As with PLS, getting that top spot depends partly on your rate, partly on your seller metrics and partly on how briskly the item sells. This seems to be comparable to Amazon’s Buy Box, with one big difference – with Amazon it’s very difficult to see other sellers of the product, on eBay the top spot will still just be the top spot and other sellers will be visible underneath. The whole system appears to have been very closely modelled on Amazon’s Sponsored Ads, even looking very similar visually.

A key difference with PLA is that sellers get to choose which keywords they want to target, instead of the generic search engine results. Keywords can be single or phrases, and negative keywords can be excluded.

As the names suggest, PLS is a simple and low cost way to gain more visibility – PLA is much more complicated to set up and monitor, and requires a more flexible marketing budget generally – mistakes are bound to be made when this option is first trialled, and a certain amount of costs will have to be factored in. PLS is also shown in many places around eBay, whereas PLA is only for the top spot, so it’s advised to use both options.

Important Note: If you use both PLS and PLA on the same listing, you will incur BOTH sets of fees if a buyer clicks and buys through PLS.

There will be a fair amount of maths involved – if you currently have a best selling listing which is promoted through PLS at 10% per sale and sells at £20, and you make on average 10 sales a day, that cost is £20 in fees.
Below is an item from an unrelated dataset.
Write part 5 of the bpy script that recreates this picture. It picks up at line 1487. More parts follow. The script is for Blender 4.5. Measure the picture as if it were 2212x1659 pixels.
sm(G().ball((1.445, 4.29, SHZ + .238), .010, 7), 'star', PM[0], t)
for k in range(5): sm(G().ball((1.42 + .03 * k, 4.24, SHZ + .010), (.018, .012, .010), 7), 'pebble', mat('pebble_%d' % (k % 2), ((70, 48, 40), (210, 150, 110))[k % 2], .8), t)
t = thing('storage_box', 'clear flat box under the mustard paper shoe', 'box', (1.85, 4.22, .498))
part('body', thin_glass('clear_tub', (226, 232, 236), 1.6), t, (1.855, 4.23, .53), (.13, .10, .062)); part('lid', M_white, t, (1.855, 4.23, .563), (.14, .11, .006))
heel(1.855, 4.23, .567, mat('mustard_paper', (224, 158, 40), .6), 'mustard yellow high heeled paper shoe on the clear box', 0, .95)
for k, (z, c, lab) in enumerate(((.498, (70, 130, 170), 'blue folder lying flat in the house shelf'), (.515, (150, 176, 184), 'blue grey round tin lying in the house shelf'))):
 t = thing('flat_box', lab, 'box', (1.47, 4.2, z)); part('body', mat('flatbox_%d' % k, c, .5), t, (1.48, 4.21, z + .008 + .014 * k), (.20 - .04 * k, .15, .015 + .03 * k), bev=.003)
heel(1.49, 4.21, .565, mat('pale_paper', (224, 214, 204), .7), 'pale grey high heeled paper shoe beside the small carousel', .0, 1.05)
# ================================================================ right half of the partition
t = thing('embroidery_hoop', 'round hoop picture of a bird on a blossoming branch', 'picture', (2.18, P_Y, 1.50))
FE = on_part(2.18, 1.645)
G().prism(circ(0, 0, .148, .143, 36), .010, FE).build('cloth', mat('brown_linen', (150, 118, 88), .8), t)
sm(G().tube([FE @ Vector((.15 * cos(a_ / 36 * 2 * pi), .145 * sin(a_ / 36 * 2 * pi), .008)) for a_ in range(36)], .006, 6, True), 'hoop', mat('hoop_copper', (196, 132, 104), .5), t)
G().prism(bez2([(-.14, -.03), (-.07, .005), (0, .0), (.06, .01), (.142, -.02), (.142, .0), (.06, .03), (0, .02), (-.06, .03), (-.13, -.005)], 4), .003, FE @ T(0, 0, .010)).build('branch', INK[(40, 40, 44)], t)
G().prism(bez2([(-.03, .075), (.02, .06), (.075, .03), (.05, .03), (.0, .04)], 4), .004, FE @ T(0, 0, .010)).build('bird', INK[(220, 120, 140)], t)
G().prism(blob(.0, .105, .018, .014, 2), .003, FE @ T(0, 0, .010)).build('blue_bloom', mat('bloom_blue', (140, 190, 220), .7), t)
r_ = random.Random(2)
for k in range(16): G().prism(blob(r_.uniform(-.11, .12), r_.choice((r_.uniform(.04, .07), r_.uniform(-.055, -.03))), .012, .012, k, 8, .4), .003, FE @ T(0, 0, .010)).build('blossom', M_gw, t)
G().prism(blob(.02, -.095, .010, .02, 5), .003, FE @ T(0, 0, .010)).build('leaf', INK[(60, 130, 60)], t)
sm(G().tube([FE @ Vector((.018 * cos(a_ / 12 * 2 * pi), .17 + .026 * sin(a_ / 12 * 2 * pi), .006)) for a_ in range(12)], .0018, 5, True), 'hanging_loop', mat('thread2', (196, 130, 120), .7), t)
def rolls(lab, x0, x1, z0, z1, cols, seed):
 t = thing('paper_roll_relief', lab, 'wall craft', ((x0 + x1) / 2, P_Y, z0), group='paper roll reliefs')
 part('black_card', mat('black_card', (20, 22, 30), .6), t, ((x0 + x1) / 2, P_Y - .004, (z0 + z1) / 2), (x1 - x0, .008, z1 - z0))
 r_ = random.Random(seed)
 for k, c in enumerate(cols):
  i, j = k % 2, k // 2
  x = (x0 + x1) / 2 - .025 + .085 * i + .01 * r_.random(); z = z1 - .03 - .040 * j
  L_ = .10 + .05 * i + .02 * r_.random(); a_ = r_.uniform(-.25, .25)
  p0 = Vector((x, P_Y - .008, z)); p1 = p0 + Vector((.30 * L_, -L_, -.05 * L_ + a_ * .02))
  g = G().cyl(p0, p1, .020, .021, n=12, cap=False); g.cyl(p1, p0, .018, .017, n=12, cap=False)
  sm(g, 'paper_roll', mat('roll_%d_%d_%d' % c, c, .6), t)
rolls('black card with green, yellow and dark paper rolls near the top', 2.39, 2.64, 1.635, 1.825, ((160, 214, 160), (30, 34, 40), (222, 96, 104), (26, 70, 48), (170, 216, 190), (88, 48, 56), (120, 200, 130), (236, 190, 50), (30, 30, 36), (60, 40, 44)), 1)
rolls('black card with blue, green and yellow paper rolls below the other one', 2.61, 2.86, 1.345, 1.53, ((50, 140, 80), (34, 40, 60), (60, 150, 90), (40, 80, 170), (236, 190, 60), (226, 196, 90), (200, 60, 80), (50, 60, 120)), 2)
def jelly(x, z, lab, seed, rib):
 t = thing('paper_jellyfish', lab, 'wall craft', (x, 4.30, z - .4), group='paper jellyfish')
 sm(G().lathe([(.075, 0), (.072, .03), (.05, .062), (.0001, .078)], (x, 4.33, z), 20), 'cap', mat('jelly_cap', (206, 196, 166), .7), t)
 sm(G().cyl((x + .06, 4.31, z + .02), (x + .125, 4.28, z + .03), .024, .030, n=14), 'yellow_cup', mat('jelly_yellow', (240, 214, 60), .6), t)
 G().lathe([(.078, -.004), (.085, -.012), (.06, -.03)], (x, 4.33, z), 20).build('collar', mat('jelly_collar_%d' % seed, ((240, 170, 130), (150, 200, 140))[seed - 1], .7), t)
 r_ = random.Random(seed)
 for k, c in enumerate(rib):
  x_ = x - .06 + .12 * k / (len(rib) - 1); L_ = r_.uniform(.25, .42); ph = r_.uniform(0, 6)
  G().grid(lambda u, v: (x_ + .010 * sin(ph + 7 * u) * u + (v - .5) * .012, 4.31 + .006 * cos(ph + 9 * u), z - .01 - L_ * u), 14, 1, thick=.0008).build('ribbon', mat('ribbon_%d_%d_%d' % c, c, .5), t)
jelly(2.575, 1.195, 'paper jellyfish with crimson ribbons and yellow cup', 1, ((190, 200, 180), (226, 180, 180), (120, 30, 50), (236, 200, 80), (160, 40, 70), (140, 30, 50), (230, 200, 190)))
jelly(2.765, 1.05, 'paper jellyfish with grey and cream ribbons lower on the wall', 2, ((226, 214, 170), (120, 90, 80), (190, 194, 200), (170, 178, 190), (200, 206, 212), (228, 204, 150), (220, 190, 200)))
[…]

You can see how many clicks the listing gets, so if it gets 100 clicks a day that means you can set a daily rate of 20p per click. You also have to set a daily budget and that could be £20 per day.
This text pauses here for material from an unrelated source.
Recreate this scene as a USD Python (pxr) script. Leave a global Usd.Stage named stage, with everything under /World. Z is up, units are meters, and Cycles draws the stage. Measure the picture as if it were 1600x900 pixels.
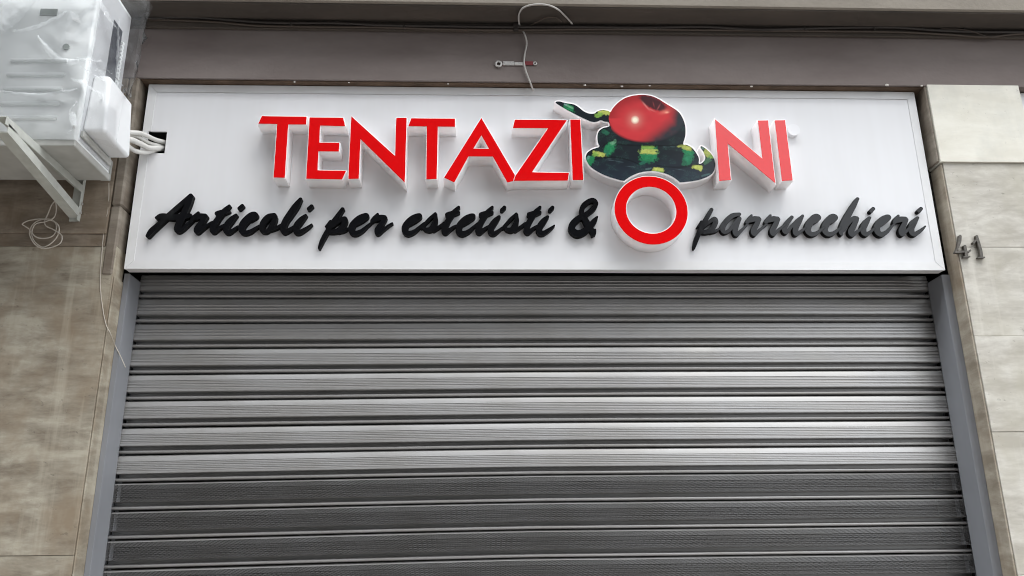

One thing to bear in mind is that it’s now even more important to make sure your listings are very accurate – the last thing you want is buyers clicking into the listing believing you sell Nike trainers only to discover they are actually not genuine – no sale and you pay for the click.

There will also be the problem of competitors spending their downtime clicking away on your listings in the hope of making them unprofitable, as happens on Amazon.

Because this is a new service, eBay will be artificially boosting accounts that use it, at least until it is established, and for the time being there are few sellers using it. Early adopters may therefore benefit, so my advice at the moment is to trial the feature with a low daily budget and your most popular keywords in order to see if it increases sales. I advise committing to a week on just a few listings, preferably going with eBay’s suggested bid rates. One week should be enough time to indicate whether or not it’s a tactic worth pursuing.